Monday November 14, 2011 – Greg Scoblete
In Walter Isaacson’s widely cited biography of Steve Jobs, we learn that Jobs “never put profits ahead of products.” Such was his devotion to making an insanely great consumer experience that he was willing to shun Business 101 in his pursuit of perfection. At least, that’s the myth. In reality it sounds just a wee bit self-serving, like an artist declaring that they would never value material success at the expense of their “art” only after they’ve become a blockbuster success and no longer subsist on mac-and-cheese.
However many grains of salt you want to sprinkle on the “products before profits” ethos, it’s pretty clear that whatever’s driving the pay TV industry, it's often the inverse of Jobs' mantra. The end-user’s experience - what they can watch, where they can watch, how they watch, etc. - is not a thing of beauty. What's frustrating for many observers is that it could be.
If technology had its way, our pay TV universe would look considerably different. For instance: you wouldn't have channels. Instead, you'd have apps. No more asking yourself, in the wee hours of the night, what's on channel 7,334. Instead, you'd navigate a sleek UI to find your app of choice.

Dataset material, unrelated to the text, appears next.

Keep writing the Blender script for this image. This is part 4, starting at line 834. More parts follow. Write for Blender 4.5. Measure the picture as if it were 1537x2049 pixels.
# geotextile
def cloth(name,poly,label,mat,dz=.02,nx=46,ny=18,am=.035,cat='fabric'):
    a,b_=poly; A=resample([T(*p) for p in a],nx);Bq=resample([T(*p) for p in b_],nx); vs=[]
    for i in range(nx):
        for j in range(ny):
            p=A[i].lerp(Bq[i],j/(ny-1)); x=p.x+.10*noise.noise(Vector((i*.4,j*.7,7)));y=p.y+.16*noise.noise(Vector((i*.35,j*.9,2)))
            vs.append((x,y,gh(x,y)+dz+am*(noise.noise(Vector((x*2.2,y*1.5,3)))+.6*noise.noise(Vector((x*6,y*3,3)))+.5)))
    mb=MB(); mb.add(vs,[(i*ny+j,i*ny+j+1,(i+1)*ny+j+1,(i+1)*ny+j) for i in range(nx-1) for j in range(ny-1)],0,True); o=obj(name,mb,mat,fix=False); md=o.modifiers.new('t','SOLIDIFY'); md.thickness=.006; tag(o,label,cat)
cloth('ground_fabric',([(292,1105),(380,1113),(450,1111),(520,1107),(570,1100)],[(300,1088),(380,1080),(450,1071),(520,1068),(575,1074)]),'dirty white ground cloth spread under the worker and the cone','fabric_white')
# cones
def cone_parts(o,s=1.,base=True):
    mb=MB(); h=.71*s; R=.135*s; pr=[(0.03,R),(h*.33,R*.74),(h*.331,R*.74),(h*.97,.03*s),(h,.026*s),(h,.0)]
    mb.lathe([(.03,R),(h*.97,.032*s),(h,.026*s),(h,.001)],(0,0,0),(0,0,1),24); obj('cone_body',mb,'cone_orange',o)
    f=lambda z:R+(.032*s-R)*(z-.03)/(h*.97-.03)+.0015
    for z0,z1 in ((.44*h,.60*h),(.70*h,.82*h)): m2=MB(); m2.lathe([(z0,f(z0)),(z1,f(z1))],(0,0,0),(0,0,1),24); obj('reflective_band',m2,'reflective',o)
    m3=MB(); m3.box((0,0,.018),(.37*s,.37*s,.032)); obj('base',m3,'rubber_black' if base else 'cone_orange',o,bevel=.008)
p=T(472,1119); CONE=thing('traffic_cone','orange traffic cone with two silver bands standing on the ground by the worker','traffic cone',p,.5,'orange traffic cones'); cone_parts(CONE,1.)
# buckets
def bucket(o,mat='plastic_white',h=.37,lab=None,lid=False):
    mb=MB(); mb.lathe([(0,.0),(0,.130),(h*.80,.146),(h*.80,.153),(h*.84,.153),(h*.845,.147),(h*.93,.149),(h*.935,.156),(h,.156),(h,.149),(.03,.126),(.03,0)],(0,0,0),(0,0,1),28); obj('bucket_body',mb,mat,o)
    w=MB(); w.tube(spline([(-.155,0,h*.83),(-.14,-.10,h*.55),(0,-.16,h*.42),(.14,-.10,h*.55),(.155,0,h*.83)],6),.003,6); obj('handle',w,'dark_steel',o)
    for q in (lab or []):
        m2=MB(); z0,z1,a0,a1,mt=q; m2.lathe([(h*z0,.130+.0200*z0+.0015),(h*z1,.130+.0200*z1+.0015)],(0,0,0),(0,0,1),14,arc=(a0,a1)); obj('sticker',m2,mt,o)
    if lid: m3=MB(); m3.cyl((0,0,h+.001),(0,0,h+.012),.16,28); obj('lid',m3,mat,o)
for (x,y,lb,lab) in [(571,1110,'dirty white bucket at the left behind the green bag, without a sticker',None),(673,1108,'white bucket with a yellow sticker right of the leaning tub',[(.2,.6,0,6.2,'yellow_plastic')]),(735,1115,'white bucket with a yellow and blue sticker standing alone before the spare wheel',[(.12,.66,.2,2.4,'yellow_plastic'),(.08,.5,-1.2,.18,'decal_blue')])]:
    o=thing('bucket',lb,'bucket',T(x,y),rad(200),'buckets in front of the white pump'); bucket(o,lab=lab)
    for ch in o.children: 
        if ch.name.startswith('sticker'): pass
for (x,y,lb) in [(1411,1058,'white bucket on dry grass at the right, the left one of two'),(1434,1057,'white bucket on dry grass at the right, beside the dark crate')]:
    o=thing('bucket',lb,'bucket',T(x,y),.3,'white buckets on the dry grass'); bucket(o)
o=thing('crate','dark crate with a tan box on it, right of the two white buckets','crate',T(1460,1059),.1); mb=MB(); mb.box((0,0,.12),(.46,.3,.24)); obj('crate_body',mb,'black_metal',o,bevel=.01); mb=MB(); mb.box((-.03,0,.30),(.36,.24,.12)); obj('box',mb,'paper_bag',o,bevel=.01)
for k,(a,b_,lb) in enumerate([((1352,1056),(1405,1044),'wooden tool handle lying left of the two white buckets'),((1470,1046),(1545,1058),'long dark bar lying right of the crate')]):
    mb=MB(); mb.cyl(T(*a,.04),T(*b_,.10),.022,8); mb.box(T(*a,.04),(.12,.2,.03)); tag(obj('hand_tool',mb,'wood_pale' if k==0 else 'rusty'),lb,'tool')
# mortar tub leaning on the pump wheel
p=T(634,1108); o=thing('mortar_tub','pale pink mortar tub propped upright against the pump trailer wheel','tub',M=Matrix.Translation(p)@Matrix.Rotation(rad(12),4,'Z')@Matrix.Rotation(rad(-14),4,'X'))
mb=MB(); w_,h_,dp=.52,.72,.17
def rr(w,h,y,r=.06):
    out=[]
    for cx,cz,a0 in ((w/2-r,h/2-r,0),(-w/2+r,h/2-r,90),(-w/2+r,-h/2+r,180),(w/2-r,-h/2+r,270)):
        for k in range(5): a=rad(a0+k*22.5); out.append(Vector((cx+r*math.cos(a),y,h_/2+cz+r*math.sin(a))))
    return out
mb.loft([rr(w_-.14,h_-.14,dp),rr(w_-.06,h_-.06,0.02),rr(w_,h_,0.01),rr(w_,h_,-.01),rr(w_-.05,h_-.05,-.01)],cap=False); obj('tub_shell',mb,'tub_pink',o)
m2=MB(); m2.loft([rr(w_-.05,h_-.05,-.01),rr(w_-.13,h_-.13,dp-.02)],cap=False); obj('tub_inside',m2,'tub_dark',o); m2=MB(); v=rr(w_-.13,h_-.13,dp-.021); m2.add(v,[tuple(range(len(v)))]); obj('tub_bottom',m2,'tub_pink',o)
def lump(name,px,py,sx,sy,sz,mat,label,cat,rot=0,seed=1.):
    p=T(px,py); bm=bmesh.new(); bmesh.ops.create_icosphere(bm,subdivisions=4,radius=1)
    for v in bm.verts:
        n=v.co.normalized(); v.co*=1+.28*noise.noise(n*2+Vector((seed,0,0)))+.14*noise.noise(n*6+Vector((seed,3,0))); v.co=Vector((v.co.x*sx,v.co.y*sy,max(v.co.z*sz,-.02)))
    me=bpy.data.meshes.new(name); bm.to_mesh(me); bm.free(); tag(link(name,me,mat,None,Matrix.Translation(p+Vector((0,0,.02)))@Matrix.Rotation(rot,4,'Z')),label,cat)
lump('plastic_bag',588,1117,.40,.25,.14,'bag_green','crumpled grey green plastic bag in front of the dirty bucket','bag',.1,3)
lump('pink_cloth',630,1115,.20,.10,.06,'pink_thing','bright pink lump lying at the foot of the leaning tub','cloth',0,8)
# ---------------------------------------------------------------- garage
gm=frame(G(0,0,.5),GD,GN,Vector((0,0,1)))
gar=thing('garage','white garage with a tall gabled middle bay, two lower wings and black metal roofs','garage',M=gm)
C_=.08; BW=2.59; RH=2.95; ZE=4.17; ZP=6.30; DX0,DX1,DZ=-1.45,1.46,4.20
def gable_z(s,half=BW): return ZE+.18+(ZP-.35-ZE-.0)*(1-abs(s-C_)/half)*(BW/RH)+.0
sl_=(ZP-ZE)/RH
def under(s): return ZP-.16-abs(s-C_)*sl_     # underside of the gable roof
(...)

Once you're in the app, you could choose from a linear offering (particularly useful in the sports world) or from a video-on-demand catalog. The app model provides the content provider with a wealth of opportunities to integrate more interactive content, contests, games and social interaction. Content owners would naturally charge a subscription fee for an app, but consumers could pick-and-choose only the apps they wanted instead of being saddled with content they're indifferent to.
These apps could be hosted on a "smart TV" or, more likely, a wireless home gateway capable of streaming to additional thin clients attached to televisions around the home.
None of the above is terribly high-tech. With technologies like Adaptive Bit Rate Streaming making Internet-delivered video ever more enjoyable to the end-user, it could be done tomorrow. It's the business models that don't work. Profits are trumping products.
But it needn't necessarily be so. Selling bandwidth into the home can be profitable. At the recent Telco TV show, many small and rural service providers without a video offering were taking a keen look at over the top video delivered over their broadband network as an easier entre into the triple play.
Even established service providers might eventually grow weary of the retransmission battles and black-outs. The future is out there. We just need to think different.